Retype the lines beneath this one, from the first through the line containing "at.data.foreach_set('color',C.ravel())". Pictures are left out.

### DATA EXCERPT
****************************************

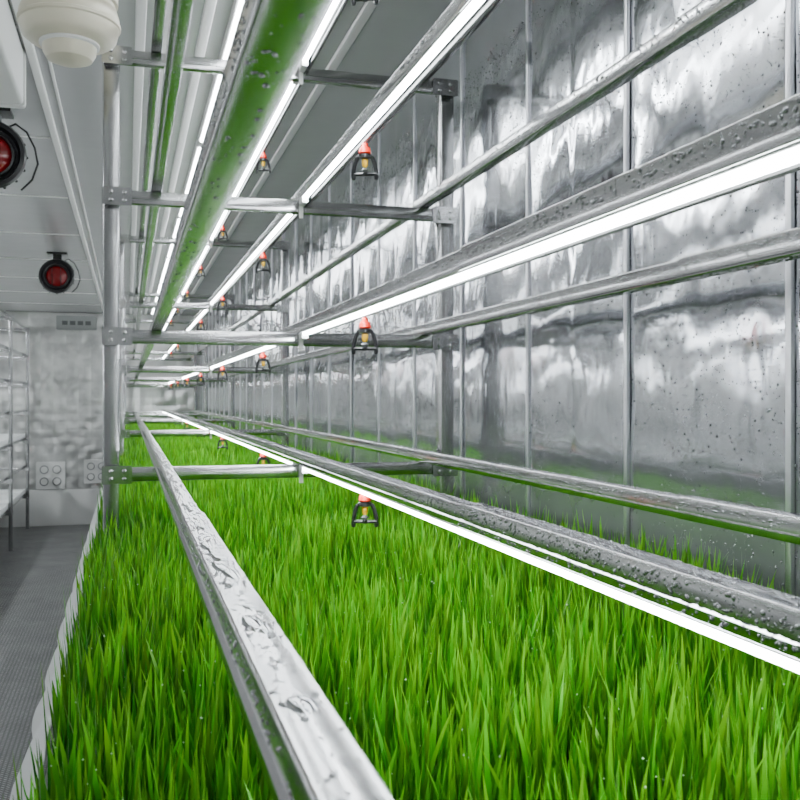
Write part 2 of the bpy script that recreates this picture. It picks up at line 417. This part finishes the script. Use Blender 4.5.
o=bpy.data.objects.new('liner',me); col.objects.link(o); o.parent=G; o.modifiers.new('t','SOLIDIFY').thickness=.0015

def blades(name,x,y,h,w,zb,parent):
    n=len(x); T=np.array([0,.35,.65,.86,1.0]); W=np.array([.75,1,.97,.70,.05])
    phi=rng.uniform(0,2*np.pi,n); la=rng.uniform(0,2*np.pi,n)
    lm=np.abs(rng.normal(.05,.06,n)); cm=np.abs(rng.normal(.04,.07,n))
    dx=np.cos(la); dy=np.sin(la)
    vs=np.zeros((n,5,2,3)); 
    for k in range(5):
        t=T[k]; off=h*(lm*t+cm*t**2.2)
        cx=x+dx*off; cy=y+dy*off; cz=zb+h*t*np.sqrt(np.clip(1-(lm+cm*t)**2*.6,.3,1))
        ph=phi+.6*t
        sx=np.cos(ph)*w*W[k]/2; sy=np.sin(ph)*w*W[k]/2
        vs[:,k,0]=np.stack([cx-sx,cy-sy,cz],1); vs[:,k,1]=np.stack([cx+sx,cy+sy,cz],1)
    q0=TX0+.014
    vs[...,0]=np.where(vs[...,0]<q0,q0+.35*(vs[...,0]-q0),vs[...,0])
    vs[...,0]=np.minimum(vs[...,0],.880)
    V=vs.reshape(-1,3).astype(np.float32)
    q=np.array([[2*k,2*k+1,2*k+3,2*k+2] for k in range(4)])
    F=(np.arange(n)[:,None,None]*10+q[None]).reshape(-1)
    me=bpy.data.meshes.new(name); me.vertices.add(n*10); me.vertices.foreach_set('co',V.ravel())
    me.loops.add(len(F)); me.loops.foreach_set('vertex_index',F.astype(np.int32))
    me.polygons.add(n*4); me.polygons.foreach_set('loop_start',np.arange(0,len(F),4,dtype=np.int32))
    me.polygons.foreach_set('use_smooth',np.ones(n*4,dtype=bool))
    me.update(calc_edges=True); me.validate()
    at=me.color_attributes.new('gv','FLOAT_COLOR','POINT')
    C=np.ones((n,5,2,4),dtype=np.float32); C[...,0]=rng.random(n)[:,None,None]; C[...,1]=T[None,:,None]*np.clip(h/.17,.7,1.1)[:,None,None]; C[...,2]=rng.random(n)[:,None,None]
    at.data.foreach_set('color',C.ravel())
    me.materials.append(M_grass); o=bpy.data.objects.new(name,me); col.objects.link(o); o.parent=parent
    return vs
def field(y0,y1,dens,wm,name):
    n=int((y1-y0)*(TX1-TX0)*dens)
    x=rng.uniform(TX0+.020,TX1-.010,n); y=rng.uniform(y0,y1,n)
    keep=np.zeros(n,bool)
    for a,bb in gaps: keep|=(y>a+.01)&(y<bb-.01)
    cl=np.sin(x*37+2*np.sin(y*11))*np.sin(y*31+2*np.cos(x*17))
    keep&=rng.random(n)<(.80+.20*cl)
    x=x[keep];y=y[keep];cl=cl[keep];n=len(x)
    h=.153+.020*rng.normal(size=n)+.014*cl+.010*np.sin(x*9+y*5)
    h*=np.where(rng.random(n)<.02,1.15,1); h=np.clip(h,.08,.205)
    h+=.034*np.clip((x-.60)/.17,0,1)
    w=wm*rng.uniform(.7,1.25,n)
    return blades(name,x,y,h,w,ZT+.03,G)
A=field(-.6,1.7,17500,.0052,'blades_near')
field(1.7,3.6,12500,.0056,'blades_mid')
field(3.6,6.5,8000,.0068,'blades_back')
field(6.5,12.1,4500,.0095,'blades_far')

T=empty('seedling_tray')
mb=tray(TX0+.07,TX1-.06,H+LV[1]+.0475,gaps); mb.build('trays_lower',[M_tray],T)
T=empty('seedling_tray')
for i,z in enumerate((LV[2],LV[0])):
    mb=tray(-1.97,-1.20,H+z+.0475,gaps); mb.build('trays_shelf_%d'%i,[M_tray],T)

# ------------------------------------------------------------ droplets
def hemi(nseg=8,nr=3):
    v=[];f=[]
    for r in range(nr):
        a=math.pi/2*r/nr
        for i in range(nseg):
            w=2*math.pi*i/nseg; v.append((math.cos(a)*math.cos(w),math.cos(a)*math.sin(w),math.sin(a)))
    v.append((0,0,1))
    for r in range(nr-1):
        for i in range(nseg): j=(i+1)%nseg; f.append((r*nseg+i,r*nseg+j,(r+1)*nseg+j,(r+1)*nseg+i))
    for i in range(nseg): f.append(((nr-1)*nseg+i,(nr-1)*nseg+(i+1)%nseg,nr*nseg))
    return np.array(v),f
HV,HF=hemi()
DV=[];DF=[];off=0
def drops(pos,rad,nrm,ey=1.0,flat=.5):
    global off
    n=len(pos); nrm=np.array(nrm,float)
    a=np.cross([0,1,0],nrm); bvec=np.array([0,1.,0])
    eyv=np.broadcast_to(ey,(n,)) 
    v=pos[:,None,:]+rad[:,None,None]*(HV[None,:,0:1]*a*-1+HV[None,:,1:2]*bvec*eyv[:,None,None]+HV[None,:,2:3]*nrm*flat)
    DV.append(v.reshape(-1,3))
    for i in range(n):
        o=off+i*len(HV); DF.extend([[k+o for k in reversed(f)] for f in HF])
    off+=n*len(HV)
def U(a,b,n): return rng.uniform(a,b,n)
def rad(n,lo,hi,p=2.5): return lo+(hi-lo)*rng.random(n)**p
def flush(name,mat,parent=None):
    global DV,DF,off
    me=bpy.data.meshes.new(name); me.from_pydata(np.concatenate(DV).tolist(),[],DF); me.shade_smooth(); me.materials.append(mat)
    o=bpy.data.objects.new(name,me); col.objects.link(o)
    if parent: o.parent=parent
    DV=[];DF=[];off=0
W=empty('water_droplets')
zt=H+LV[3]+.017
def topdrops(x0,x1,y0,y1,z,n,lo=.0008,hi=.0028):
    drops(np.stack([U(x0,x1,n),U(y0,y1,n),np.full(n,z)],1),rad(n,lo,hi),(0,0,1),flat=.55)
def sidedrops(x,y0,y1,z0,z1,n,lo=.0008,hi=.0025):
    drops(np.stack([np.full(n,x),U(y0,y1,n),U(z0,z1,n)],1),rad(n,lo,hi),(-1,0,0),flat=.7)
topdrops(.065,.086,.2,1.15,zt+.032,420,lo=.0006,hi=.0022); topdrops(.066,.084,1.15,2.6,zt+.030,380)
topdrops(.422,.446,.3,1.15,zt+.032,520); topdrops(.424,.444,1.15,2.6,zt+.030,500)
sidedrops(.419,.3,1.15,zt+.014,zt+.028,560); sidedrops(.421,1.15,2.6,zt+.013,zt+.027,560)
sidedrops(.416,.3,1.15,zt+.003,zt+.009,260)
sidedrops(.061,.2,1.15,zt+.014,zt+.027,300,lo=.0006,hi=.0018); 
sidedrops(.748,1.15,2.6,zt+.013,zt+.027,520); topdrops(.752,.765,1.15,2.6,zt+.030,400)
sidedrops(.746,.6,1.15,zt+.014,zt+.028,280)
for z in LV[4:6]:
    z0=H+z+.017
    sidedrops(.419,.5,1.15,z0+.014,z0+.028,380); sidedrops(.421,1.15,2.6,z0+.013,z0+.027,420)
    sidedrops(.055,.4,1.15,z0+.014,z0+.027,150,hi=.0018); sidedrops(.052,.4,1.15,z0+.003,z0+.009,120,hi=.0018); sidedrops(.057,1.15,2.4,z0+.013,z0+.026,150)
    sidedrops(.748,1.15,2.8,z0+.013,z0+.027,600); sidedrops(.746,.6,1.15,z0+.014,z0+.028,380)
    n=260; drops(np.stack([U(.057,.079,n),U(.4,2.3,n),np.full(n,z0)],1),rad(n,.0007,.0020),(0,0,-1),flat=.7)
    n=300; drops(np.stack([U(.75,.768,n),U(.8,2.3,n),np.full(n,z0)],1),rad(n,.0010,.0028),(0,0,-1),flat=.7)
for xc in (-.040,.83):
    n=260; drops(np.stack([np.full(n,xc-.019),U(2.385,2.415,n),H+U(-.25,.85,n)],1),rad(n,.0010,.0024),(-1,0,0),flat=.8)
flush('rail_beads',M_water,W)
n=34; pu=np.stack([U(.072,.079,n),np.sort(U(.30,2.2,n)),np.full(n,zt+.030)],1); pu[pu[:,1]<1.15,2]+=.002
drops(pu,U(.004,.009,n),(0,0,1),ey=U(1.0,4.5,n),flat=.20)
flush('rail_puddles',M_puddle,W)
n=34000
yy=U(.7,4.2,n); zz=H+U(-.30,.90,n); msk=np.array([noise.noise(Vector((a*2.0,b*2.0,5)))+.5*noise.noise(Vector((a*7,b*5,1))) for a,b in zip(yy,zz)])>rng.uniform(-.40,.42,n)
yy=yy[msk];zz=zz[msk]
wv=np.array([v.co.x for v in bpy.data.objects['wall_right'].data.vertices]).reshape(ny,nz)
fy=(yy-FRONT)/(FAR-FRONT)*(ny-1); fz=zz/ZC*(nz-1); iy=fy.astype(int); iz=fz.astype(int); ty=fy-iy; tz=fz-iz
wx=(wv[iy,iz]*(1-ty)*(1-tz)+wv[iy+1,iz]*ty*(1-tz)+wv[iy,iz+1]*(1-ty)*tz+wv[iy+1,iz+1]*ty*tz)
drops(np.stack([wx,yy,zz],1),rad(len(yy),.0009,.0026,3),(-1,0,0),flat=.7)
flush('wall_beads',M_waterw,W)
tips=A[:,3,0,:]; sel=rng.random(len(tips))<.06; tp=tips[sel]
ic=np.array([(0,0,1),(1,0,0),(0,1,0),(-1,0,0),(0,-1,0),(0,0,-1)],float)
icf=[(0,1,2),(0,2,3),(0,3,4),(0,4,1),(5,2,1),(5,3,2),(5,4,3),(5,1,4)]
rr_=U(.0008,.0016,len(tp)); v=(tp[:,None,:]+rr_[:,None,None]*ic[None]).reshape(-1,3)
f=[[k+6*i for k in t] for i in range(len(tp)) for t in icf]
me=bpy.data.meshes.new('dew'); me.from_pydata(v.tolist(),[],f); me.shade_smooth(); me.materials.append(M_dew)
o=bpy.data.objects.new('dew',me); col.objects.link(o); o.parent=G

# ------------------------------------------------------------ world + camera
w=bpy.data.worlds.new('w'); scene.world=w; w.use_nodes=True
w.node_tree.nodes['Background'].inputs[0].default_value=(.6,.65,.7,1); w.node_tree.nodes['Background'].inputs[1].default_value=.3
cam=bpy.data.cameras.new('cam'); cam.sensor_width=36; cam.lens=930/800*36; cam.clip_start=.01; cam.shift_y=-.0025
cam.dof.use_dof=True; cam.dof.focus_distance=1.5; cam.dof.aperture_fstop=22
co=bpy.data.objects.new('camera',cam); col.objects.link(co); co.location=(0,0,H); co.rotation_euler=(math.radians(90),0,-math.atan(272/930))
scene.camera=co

****************************************

### SOLUTION FOR THIS PROBLEM
Write part 2 of the bpy script that recreates this picture. It picks up at line 417. This part finishes the script. Use Blender 4.5.
o=bpy.data.objects.new('liner',me); col.objects.link(o); o.parent=G; o.modifiers.new('t','SOLIDIFY').thickness=.0015

def blades(name,x,y,h,w,zb,parent):
    n=len(x); T=np.array([0,.35,.65,.86,1.0]); W=np.array([.75,1,.97,.70,.05])
    phi=rng.uniform(0,2*np.pi,n); la=rng.uniform(0,2*np.pi,n)
    lm=np.abs(rng.normal(.05,.06,n)); cm=np.abs(rng.normal(.04,.07,n))
    dx=np.cos(la); dy=np.sin(la)
    vs=np.zeros((n,5,2,3)); 
    for k in range(5):
        t=T[k]; off=h*(lm*t+cm*t**2.2)
        cx=x+dx*off; cy=y+dy*off; cz=zb+h*t*np.sqrt(np.clip(1-(lm+cm*t)**2*.6,.3,1))
        ph=phi+.6*t
        sx=np.cos(ph)*w*W[k]/2; sy=np.sin(ph)*w*W[k]/2
        vs[:,k,0]=np.stack([cx-sx,cy-sy,cz],1); vs[:,k,1]=np.stack([cx+sx,cy+sy,cz],1)
    q0=TX0+.014
    vs[...,0]=np.where(vs[...,0]<q0,q0+.35*(vs[...,0]-q0),vs[...,0])
    vs[...,0]=np.minimum(vs[...,0],.880)
    V=vs.reshape(-1,3).astype(np.float32)
    q=np.array([[2*k,2*k+1,2*k+3,2*k+2] for k in range(4)])
    F=(np.arange(n)[:,None,None]*10+q[None]).reshape(-1)
    me=bpy.data.meshes.new(name); me.vertices.add(n*10); me.vertices.foreach_set('co',V.ravel())
    me.loops.add(len(F)); me.loops.foreach_set('vertex_index',F.astype(np.int32))
    me.polygons.add(n*4); me.polygons.foreach_set('loop_start',np.arange(0,len(F),4,dtype=np.int32))
    me.polygons.foreach_set('use_smooth',np.ones(n*4,dtype=bool))
    me.update(calc_edges=True); me.validate()
    at=me.color_attributes.new('gv','FLOAT_COLOR','POINT')
    C=np.ones((n,5,2,4),dtype=np.float32); C[...,0]=rng.random(n)[:,None,None]; C[...,1]=T[None,:,None]*np.clip(h/.17,.7,1.1)[:,None,None]; C[...,2]=rng.random(n)[:,None,None]
    at.data.foreach_set('color',C.ravel())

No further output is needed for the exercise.